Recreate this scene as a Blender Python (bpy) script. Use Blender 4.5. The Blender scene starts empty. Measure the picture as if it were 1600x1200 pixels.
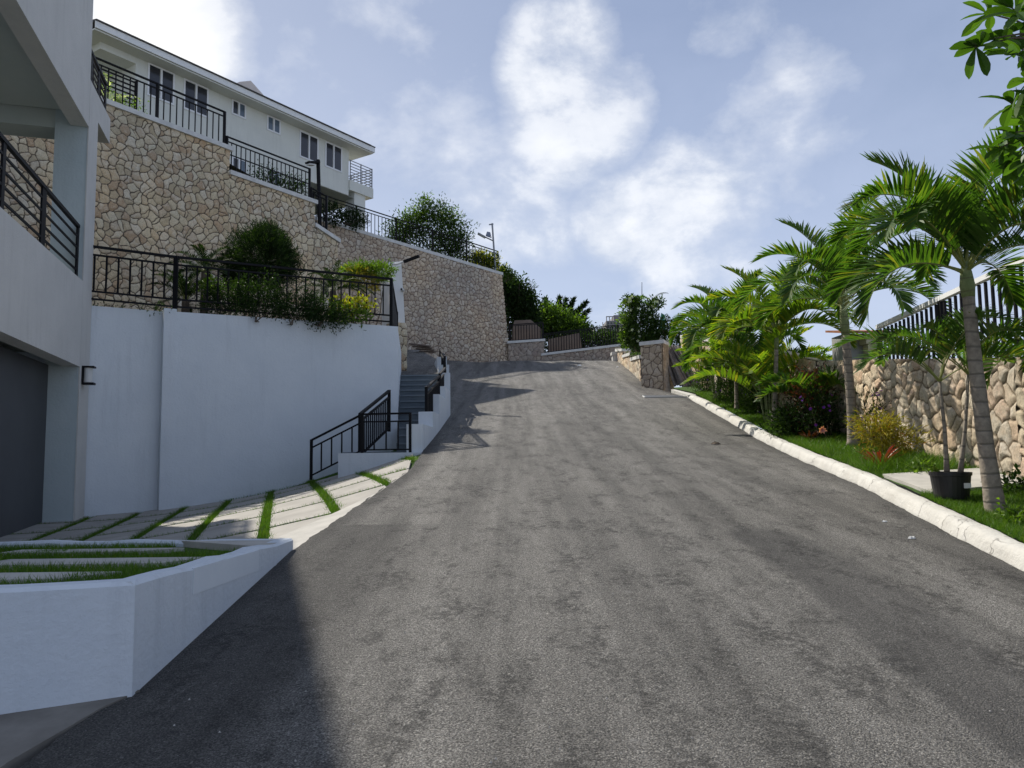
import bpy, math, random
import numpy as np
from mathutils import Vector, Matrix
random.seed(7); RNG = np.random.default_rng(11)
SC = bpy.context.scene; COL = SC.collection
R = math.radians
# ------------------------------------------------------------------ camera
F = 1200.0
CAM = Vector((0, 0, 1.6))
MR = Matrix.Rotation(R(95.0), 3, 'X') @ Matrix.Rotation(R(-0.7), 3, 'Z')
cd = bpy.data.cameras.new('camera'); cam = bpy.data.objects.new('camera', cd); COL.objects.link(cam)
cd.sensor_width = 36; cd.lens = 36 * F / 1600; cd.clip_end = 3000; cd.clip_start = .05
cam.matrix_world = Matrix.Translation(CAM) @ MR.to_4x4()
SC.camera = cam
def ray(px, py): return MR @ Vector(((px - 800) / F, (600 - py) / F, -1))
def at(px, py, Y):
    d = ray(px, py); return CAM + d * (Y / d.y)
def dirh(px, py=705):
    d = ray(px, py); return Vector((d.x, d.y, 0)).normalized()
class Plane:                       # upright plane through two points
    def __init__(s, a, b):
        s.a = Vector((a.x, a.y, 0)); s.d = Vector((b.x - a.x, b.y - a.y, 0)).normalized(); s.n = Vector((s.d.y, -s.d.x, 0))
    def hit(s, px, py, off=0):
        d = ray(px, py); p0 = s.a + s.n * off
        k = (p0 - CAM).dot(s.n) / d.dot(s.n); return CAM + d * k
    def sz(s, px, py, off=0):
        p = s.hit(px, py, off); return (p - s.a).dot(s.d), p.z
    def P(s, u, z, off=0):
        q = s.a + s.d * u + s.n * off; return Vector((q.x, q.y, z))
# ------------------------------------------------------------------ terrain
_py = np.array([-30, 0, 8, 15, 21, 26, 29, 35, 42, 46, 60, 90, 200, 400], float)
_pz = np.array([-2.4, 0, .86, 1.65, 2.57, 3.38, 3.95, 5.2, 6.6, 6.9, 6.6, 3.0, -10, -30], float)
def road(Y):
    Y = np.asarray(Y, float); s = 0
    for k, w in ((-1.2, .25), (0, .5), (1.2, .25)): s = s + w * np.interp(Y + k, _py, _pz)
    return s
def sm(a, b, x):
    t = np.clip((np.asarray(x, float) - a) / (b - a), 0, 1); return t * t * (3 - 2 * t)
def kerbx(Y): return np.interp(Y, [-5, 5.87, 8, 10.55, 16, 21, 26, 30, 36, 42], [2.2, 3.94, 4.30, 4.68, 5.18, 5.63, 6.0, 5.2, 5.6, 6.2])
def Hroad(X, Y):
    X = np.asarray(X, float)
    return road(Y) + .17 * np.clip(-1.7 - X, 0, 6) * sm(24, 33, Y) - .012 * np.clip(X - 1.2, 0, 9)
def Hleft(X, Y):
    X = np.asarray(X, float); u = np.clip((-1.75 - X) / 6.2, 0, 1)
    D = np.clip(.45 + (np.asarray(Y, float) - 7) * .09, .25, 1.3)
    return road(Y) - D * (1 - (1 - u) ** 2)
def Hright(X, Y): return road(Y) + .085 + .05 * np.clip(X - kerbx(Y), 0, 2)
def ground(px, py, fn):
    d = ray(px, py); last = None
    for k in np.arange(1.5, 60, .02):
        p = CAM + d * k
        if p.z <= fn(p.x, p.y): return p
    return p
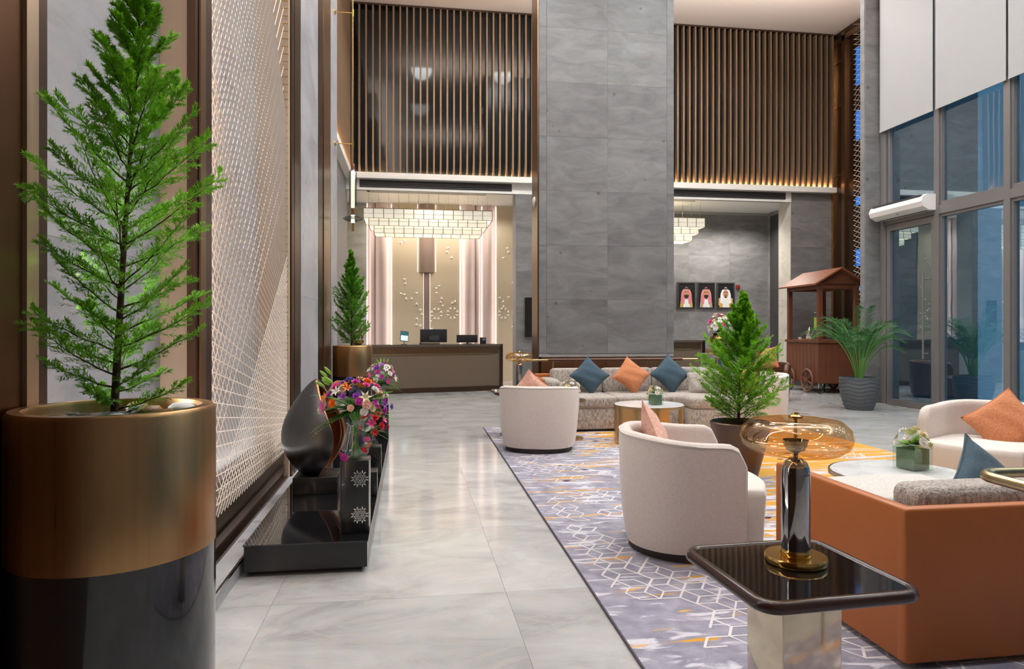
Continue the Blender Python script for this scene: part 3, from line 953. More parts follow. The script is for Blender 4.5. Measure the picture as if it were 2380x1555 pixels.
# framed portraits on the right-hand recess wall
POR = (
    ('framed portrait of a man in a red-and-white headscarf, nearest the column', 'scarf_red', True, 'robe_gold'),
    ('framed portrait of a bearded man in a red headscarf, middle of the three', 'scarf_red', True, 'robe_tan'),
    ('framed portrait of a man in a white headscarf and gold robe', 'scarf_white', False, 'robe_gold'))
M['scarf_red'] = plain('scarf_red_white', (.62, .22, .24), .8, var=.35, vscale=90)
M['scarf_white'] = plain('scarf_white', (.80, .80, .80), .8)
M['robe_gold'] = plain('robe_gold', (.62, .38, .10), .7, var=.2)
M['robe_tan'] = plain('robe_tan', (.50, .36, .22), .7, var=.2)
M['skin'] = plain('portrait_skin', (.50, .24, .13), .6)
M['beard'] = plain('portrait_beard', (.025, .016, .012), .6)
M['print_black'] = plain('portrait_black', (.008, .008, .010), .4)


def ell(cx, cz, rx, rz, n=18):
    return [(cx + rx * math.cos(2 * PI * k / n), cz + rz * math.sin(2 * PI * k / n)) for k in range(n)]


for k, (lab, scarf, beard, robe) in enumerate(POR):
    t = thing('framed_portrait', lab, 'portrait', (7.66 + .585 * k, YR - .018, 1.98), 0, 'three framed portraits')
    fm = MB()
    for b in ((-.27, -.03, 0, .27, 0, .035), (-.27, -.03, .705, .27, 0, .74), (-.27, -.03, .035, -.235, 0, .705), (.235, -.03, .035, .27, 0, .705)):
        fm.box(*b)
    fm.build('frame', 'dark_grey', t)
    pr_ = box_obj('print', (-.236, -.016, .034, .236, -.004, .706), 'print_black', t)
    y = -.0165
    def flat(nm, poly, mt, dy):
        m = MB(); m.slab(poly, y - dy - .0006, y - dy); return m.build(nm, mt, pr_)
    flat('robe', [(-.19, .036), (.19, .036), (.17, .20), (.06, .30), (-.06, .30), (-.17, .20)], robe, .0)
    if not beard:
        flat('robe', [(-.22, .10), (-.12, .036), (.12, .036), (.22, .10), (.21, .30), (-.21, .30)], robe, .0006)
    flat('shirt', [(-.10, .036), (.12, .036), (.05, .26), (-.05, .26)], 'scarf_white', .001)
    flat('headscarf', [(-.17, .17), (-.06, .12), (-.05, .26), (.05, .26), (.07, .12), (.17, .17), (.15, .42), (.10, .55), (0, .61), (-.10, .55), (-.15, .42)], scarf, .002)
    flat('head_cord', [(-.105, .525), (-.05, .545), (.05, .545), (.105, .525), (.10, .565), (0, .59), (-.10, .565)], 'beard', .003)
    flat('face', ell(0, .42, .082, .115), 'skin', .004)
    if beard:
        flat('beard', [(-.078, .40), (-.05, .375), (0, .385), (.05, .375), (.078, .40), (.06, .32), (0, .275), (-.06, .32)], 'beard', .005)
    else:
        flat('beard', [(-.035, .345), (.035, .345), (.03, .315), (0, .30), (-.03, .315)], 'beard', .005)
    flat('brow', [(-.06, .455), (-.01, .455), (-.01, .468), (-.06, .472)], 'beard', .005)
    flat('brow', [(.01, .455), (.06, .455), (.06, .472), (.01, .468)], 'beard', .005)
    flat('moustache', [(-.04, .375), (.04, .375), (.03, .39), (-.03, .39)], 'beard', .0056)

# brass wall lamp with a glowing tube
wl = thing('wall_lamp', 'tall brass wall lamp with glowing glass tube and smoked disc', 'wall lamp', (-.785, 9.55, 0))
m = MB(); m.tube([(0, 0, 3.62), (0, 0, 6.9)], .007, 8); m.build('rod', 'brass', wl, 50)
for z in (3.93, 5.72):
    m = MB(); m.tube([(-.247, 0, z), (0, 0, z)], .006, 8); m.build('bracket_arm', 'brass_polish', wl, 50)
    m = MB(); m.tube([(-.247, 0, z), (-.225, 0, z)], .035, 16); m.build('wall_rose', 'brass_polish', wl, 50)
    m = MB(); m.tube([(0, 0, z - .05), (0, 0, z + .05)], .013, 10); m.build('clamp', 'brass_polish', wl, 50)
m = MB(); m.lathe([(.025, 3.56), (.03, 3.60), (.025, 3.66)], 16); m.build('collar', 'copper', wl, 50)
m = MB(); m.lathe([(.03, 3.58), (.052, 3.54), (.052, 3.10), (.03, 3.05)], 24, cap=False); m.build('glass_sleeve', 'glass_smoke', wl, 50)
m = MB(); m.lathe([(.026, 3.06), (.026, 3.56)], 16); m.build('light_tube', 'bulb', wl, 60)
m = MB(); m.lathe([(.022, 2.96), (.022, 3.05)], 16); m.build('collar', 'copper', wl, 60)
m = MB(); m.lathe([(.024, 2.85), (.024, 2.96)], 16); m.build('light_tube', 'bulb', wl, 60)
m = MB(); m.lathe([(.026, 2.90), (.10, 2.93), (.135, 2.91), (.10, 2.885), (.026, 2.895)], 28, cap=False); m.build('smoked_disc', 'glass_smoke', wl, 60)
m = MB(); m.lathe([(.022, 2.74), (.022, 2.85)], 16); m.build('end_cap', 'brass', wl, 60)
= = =
◆ Instruction:
Repeat word for word the stretch of lines from the one with "Continue the Blender" down to the one with "return [(cx +", both included.

◆ Completed exercise:
Continue the Blender Python script for this scene: part 3, from line 953. More parts follow. The script is for Blender 4.5. Measure the picture as if it were 2380x1555 pixels.
# framed portraits on the right-hand recess wall
POR = (
    ('framed portrait of a man in a red-and-white headscarf, nearest the column', 'scarf_red', True, 'robe_gold'),
    ('framed portrait of a bearded man in a red headscarf, middle of the three', 'scarf_red', True, 'robe_tan'),
    ('framed portrait of a man in a white headscarf and gold robe', 'scarf_white', False, 'robe_gold'))
M['scarf_red'] = plain('scarf_red_white', (.62, .22, .24), .8, var=.35, vscale=90)
M['scarf_white'] = plain('scarf_white', (.80, .80, .80), .8)
M['robe_gold'] = plain('robe_gold', (.62, .38, .10), .7, var=.2)
M['robe_tan'] = plain('robe_tan', (.50, .36, .22), .7, var=.2)
M['skin'] = plain('portrait_skin', (.50, .24, .13), .6)
M['beard'] = plain('portrait_beard', (.025, .016, .012), .6)
M['print_black'] = plain('portrait_black', (.008, .008, .010), .4)


def ell(cx, cz, rx, rz, n=18):
    return [(cx + rx * math.cos(2 * PI * k / n), cz + rz * math.sin(2 * PI * k / n)) for k in range(n)]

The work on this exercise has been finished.